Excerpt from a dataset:
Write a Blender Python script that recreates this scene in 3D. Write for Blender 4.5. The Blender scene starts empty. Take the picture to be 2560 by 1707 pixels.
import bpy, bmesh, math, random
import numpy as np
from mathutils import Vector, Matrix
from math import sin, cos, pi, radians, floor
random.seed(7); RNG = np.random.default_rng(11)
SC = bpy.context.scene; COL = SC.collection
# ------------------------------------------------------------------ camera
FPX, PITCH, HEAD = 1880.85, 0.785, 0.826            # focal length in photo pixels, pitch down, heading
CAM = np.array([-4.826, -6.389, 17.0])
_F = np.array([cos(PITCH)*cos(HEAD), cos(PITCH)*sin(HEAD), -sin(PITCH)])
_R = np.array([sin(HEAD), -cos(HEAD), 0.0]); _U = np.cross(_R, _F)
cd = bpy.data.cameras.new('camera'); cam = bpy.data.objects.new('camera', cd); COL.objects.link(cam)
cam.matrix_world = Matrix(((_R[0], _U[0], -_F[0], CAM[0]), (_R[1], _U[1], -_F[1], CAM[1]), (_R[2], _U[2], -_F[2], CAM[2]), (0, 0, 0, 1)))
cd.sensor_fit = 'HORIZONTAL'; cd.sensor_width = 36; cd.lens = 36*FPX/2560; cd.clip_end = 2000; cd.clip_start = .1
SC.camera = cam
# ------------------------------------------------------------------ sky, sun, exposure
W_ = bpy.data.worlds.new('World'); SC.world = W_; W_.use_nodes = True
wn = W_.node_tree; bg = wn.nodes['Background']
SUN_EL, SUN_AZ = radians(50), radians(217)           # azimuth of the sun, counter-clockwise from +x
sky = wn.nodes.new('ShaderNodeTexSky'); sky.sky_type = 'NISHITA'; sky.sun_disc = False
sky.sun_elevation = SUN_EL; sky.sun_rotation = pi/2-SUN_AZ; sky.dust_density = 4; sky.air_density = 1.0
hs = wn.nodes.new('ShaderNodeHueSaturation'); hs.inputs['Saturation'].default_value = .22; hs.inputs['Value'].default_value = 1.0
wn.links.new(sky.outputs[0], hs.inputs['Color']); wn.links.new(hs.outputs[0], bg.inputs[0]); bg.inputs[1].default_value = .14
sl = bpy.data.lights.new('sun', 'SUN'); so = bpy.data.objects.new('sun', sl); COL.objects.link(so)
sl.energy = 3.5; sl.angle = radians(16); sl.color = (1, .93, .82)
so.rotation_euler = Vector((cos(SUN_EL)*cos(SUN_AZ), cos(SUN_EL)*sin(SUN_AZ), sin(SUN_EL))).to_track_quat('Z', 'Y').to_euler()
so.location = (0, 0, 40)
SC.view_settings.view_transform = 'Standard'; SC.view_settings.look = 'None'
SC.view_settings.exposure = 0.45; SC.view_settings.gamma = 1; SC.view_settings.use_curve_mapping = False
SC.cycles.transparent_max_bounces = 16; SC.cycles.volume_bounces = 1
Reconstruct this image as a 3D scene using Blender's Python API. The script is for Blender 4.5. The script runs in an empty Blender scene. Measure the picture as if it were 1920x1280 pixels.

## [Goal]
Copy out the material above in its entirety. Every detail must match.

## [Exercise response]
Write a Blender Python script that recreates this scene in 3D. Write for Blender 4.5. The Blender scene starts empty. Take the picture to be 2560 by 1707 pixels.
import bpy, bmesh, math, random
import numpy as np
from mathutils import Vector, Matrix
from math import sin, cos, pi, radians, floor
random.seed(7); RNG = np.random.default_rng(11)
SC = bpy.context.scene; COL = SC.collection
# ------------------------------------------------------------------ camera
FPX, PITCH, HEAD = 1880.85, 0.785, 0.826            # focal length in photo pixels, pitch down, heading
CAM = np.array([-4.826, -6.389, 17.0])
_F = np.array([cos(PITCH)*cos(HEAD), cos(PITCH)*sin(HEAD), -sin(PITCH)])
_R = np.array([sin(HEAD), -cos(HEAD), 0.0]); _U = np.cross(_R, _F)
cd = bpy.data.cameras.new('camera'); cam = bpy.data.objects.new('camera', cd); COL.objects.link(cam)
cam.matrix_world = Matrix(((_R[0], _U[0], -_F[0], CAM[0]), (_R[1], _U[1], -_F[1], CAM[1]), (_R[2], _U[2], -_F[2], CAM[2]), (0, 0, 0, 1)))
cd.sensor_fit = 'HORIZONTAL'; cd.sensor_width = 36; cd.lens = 36*FPX/2560; cd.clip_end = 2000; cd.clip_start = .1
SC.camera = cam
# ------------------------------------------------------------------ sky, sun, exposure
W_ = bpy.data.worlds.new('World'); SC.world = W_; W_.use_nodes = True
wn = W_.node_tree; bg = wn.nodes['Background']
SUN_EL, SUN_AZ = radians(50), radians(217)           # azimuth of the sun, counter-clockwise from +x
sky = wn.nodes.new('ShaderNodeTexSky'); sky.sky_type = 'NISHITA'; sky.sun_disc = False
sky.sun_elevation = SUN_EL; sky.sun_rotation = pi/2-SUN_AZ; sky.dust_density = 4; sky.air_density = 1.0
hs = wn.nodes.new('ShaderNodeHueSaturation'); hs.inputs['Saturation'].default_value = .22; hs.inputs['Value'].default_value = 1.0
wn.links.new(sky.outputs[0], hs.inputs['Color']); wn.links.new(hs.outputs[0], bg.inputs[0]); bg.inputs[1].default_value = .14
sl = bpy.data.lights.new('sun', 'SUN'); so = bpy.data.objects.new('sun', sl); COL.objects.link(so)
sl.energy = 3.5; sl.angle = radians(16); sl.color = (1, .93, .82)
so.rotation_euler = Vector((cos(SUN_EL)*cos(SUN_AZ), cos(SUN_EL)*sin(SUN_AZ), sin(SUN_EL))).to_track_quat('Z', 'Y').to_euler()
so.location = (0, 0, 40)
SC.view_settings.view_transform = 'Standard'; SC.view_settings.look = 'None'
SC.view_settings.exposure = 0.45; SC.view_settings.gamma = 1; SC.view_settings.use_curve_mapping = False
SC.cycles.transparent_max_bounces = 16; SC.cycles.volume_bounces = 1
Reconstruct this image as a 3D scene using Blender's Python API. The script is for Blender 4.5. The script runs in an empty Blender scene. Measure the picture as if it were 1920x1280 pixels.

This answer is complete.